Monday, January 23, 2012

Keeping up Appearances

"'Seems,' madam? Nay, it is. I know not 'seems.'"
"Do you believe his 'tenders,' as you call them?"
"Ay, 'fashion,' you may call it."


When I imagine Hamlet in real life--because I usually visualize what I'm reading in my head--I see a lot of people faking things. It seems to me that pretty much everything has a double meaning, which, yes, makes things a bit more interesting, but also makes it much more complicated for my simple brain to understand. Sure, I love that most of Shakespeare's words could be interpreted in two or three or even four different ways, but I don't like that Hamlet could be acting crazily either because he is madly in love with Ophelia and needs her love, or because he just saw his father's ghost, or because he's still mourning for his father's death. Or all three.
Maybe I actually love the complicated-ness.
But it does make my head hurt, regardless. It's kind of like deciphering my grandmother's words of wisdom: whenever she feels the need to impart some of her wise advice to me, she speaks in Korean proverbs only.

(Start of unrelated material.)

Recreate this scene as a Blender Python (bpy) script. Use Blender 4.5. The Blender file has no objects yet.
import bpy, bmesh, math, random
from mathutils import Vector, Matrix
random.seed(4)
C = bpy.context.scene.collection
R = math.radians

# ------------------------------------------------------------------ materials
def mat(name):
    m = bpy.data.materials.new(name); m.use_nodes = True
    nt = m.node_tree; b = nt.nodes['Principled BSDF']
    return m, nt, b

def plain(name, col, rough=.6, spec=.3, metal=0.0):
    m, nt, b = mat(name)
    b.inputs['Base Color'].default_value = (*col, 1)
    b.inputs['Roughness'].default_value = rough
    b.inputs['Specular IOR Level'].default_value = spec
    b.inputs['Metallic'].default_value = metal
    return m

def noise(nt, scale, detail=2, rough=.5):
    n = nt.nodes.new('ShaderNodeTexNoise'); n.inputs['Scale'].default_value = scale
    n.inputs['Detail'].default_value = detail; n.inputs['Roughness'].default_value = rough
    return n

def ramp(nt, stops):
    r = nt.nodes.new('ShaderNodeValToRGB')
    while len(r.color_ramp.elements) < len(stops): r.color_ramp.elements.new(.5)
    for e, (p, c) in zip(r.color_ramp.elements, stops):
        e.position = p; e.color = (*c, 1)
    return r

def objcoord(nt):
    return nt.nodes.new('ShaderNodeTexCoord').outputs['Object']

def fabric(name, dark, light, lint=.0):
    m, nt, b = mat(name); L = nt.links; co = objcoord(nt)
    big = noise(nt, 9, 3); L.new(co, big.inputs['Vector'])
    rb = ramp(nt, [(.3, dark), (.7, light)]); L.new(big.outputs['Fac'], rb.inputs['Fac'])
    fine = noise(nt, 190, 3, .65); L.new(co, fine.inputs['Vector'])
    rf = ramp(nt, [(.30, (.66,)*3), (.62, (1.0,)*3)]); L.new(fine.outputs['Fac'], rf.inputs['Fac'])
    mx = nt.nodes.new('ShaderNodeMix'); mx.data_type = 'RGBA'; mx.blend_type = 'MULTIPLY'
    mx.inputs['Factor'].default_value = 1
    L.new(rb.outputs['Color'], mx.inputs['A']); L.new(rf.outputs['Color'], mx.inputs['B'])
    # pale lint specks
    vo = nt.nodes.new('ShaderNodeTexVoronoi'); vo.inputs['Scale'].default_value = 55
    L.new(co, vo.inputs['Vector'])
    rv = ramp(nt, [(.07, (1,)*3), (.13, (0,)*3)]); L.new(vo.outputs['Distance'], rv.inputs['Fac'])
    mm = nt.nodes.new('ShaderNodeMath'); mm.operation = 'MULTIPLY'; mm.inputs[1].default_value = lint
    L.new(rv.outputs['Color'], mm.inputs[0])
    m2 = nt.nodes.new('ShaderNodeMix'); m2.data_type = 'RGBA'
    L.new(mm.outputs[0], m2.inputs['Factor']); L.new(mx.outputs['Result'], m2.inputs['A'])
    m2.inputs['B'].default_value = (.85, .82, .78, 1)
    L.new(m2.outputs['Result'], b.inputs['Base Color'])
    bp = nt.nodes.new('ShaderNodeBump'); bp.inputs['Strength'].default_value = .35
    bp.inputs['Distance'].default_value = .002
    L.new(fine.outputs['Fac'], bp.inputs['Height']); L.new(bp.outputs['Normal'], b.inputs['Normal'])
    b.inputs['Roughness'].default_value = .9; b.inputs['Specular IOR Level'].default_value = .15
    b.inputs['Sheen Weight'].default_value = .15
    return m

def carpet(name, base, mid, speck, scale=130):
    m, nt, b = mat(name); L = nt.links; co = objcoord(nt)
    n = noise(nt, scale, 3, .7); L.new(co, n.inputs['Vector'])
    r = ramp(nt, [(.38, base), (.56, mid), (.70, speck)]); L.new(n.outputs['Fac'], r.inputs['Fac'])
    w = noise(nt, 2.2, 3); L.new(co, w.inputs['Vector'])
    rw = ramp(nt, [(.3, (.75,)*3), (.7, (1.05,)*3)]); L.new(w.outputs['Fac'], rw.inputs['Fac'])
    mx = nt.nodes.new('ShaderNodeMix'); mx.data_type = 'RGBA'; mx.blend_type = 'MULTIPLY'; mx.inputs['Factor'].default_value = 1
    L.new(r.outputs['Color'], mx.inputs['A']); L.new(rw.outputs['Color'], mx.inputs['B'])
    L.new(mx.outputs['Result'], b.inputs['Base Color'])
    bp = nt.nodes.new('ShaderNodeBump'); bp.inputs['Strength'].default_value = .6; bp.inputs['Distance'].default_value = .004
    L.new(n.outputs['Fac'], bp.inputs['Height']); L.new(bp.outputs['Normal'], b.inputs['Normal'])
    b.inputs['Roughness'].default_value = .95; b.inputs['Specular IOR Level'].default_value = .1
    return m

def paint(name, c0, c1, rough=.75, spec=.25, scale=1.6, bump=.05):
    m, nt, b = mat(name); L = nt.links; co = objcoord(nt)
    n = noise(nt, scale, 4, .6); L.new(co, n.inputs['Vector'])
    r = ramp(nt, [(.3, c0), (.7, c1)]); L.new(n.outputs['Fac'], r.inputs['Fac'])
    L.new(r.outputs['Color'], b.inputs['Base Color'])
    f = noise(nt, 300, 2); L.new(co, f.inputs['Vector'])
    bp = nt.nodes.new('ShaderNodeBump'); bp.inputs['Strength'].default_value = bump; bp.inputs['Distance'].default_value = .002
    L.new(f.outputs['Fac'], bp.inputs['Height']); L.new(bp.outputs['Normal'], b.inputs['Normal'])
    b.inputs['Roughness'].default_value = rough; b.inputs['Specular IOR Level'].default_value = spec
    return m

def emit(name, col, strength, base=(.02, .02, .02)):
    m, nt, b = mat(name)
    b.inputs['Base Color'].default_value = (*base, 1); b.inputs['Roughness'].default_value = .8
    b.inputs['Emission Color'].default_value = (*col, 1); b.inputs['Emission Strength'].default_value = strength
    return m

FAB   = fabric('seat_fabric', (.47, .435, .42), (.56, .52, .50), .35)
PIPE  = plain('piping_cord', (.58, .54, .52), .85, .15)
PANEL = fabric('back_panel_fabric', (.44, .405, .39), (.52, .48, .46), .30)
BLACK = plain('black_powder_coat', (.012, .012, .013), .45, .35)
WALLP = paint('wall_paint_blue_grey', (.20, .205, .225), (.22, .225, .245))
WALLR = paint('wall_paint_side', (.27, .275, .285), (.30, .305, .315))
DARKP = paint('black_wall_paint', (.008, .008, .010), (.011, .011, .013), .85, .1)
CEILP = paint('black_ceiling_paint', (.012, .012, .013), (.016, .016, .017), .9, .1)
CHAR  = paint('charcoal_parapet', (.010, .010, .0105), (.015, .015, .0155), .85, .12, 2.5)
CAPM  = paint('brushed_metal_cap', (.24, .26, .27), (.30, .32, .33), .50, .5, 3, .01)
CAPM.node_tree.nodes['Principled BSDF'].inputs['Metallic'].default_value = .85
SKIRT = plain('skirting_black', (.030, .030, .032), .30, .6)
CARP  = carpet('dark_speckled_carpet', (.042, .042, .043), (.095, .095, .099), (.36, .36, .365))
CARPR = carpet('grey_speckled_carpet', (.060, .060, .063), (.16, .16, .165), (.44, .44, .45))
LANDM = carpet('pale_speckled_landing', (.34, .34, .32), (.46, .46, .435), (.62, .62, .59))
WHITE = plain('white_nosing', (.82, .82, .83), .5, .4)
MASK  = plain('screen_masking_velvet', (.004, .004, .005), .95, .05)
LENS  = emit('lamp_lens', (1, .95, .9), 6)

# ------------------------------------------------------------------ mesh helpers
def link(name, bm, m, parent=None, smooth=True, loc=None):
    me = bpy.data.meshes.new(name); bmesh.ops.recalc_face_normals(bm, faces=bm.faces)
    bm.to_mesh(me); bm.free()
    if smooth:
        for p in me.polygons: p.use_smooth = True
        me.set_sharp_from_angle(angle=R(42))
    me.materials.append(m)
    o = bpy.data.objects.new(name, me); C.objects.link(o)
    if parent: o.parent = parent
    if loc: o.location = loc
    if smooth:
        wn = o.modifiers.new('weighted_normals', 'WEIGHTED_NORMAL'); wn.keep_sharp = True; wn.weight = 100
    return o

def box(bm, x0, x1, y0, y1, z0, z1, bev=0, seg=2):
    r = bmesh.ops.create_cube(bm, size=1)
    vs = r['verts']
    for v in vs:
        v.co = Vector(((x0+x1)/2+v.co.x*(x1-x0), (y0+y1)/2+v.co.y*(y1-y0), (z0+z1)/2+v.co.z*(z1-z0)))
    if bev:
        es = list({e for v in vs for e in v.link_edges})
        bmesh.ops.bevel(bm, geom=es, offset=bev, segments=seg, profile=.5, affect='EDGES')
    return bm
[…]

What struck me so much about all of these double meanings is the sense of a type of betrayal. It seems ironic in the sense that I've always found lying and having different facades to be a type of betrayal, not only to oneself, but to the people around the dishonest person. And although the characters all speak of some kind of duty to one person or another, all have different faces they do not wish to reveal. Pretty much all the characters are lying. Tsk, tsk. Undutiful.

The women in the play strike me the most as deceitful backstabbers. Gertrude, for her to have married Claudius so quickly after her late husband's death, must have had a relationship going on with her brother-in-law before King Hamlet's death. Although her betrayal may have been more understandable if she had been mistreated as Queen Hamlet, but as Hamlet describes, his father would have blocked the wind so that it wouldn't hit her face too harshly. That's definitely a deep love. It is obvious from Hamlet's disgust and utter flabbergastedness that he too cannot understand his mother. Though I'm not sure whether or not he knew about the affair (if there was one in the first place), but I think that if he had, he would have been a bit less surprised and angry at his mother's actions. Ophelia too surprises me. Although she doesn't seem as two-faced as Gertrude, her almost-hidden relationship with Hamlet seems quite naughty for a woman in her days.
The line "Frailty, thy name is woman," seems to be Shakespeare's way of mocking society, as the women in this play are not exactly "frail"; they both have their secrets and deceitful lies.


I have a feeling that Hamlet will be betrayed by somebody, though I have absolutely no evidence for that statement; it's just a gut feeling. With all of these double appearances and lies circling the country of Denmark, something truly is rotten in the state of Denmark.